She called her family — all two of us — to discuss the situation, and her feelings about the end of her life. She had, she said, contacted the Hemlock Society; she wanted to die at home, while she was still in control of all her mental faculties, on her own terms.
Polimom was supportive of her choice, but her sister (my mother) was appalled. I suspect my mom would understand this California Cardinal (IHT):

Los Angeles Cardinal Roger Mahony called on members of the largest Roman Catholic archdiocese in the U.S. Monday to beat back a proposal to legalize assisted suicide for the terminally ill in California, and accused the state legislature’s most powerful Democrat of being swept into a “culture of death.”

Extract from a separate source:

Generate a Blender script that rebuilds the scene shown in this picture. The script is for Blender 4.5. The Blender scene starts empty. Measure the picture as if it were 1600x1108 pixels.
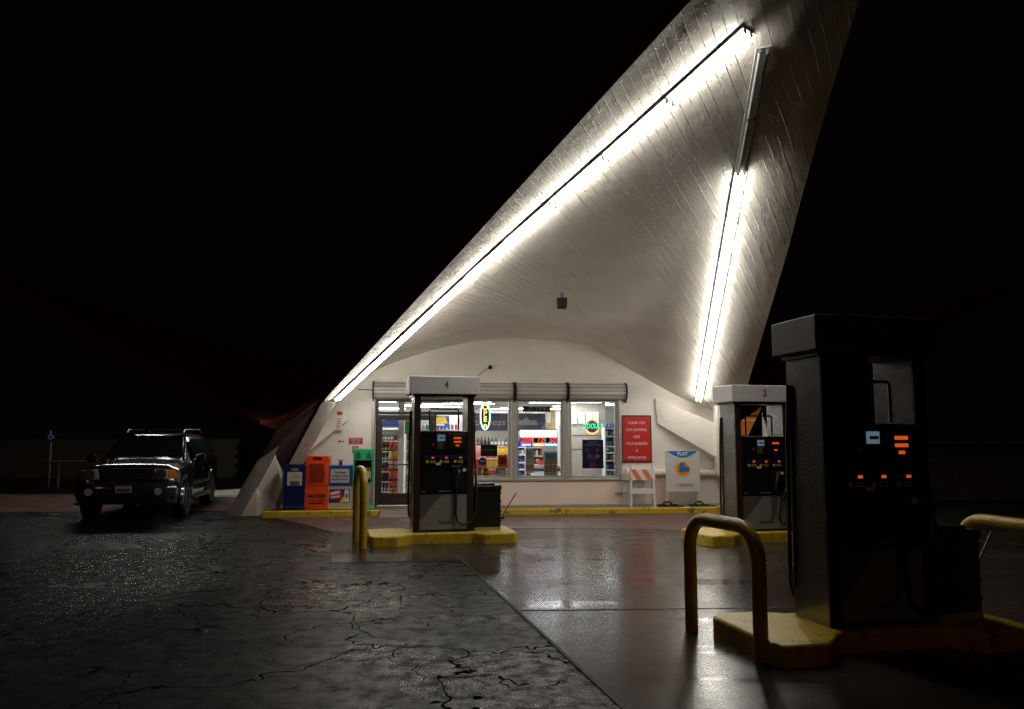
import bpy, bmesh, math, random
from mathutils import Vector, Matrix
random.seed(7)
SC = bpy.context.scene
COL = SC.collection
R = math.radians

# ------------------------------------------------------------------ camera, world, light, exposure
F_PX, CAM_H = 1250.0, 1.7
PITCH = math.atan(131 / F_PX)
cam = bpy.data.cameras.new('camera')
cam.sensor_width = 36.0
cam.lens = 36.0 * F_PX / 1600.0
cam.clip_start, cam.clip_end = 0.05, 500
camo = bpy.data.objects.new('camera', cam)
COL.objects.link(camo)
camo.location = (0, 0, CAM_H)
camo.rotation_euler = (math.pi / 2 + PITCH, 0, 0)
SC.camera = camo
W = bpy.data.worlds.new('World')
SC.world = W
W.use_nodes = True
W.node_tree.nodes['Background'].inputs[0].default_value = (1.0, 0.62, 0.5, 1)
W.node_tree.nodes['Background'].inputs[1].default_value = 0.0011
sun = bpy.data.lights.new('street_glow', 'SUN')
sun.energy, sun.angle, sun.color = 0.027, R(8), (1, .42, .22)
suno = bpy.data.objects.new('street_glow', sun)
COL.objects.link(suno)
suno.rotation_euler = (R(66), 0, R(-18))
SC.view_settings.view_transform = 'Standard'
SC.view_settings.look = 'None'
SC.view_settings.exposure = 0
SC.view_settings.gamma = 1
SC.cycles.use_denoising = True
SC.cycles.denoising_prefilter = 'NONE'
SC.cycles.max_bounces = 7
SC.cycles.transparent_max_bounces = 12
SC.cycles.sample_clamp_indirect = 4.0
SC.cycles.caustics_reflective = False
SC.cycles.light_sampling_threshold = 0.0
SC.cycles.use_adaptive_sampling = False

TUBE = 45.0          # radiance of a lit fluorescent tube
PANEL = 21.0          # radiance of the shop's ceiling lights

# ------------------------------------------------------------------ pixel -> place helpers (1600 x 1108 photo)
CS, SN = math.cos(PITCH), math.sin(PITCH)
def ray(px, py):
    u = (px - 800) / F_PX; v = (554 - py) / F_PX
    return Vector((u, CS - v * SN, SN + v * CS))
def G(px, py, z=0.0):
    d = ray(px, py); return Vector((0, 0, CAM_H)) + d * ((z - CAM_H) / d.z)
def D(px, py, dep):
    return Vector((0, 0, CAM_H)) + ray(px, py) * dep
FROT = R(6.0); FY = 19.2
TF = math.tan(FROT); CF, SF = math.cos(FROT), math.sin(FROT)
def W2F(p):                                   # world -> facade frame (x along, y inwards)
    x, y = p[0], p[1] - FY
    return Vector((x * CF + y * SF, -x * SF + y * CF, p[2]))
def F2W(p):
    return Vector((p[0] * CF - p[1] * SF, p[0] * SF + p[1] * CF + FY, p[2]))
def FL(px, py, ly=0.0):                       # pixel -> facade frame point on the plane y = ly
    d = ray(px, py)
    n = Vector((-SF, CF, 0))
    t = (ly - n.dot(Vector((0, -FY, 0)))) / n.dot(d)
    return W2F(Vector((0, 0, CAM_H)) + d * t)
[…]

“Assisted suicide is totally unnecessary — not only is it against God’s law, God’s plan, we simply don’t need something like that,” Mahony said during a noon Mass at the Cathedral of Our Lady of the Angels.

But my aunt, if she were still with us, would have objected strenuously to the Cardinal’s use of the term “we” in this context… because Mahony is suggesting that his church’s stand on this issue should therefore be the standard for everyone in the state.
She would have said that he — and all who agree with him — are free to choose, or not choose, as their hearts and minds dictate, and she would neither judge nor second guess their decisions. But their choices have no relationship to her own, or anyone else’s, circumstances… and Polimom would agree with her.
Neither I, nor my mother, nor the Cardinal of the Catholic Church, is in a position to make choices for someone else about Death — nor is it our place to stand in judgment of another. This is a shoe that can only be worn by one person; it fits no-one else.
Rather than worrying so much about how God will judge someone else’s soul, folks should perhaps spend a little more time worrying about their own.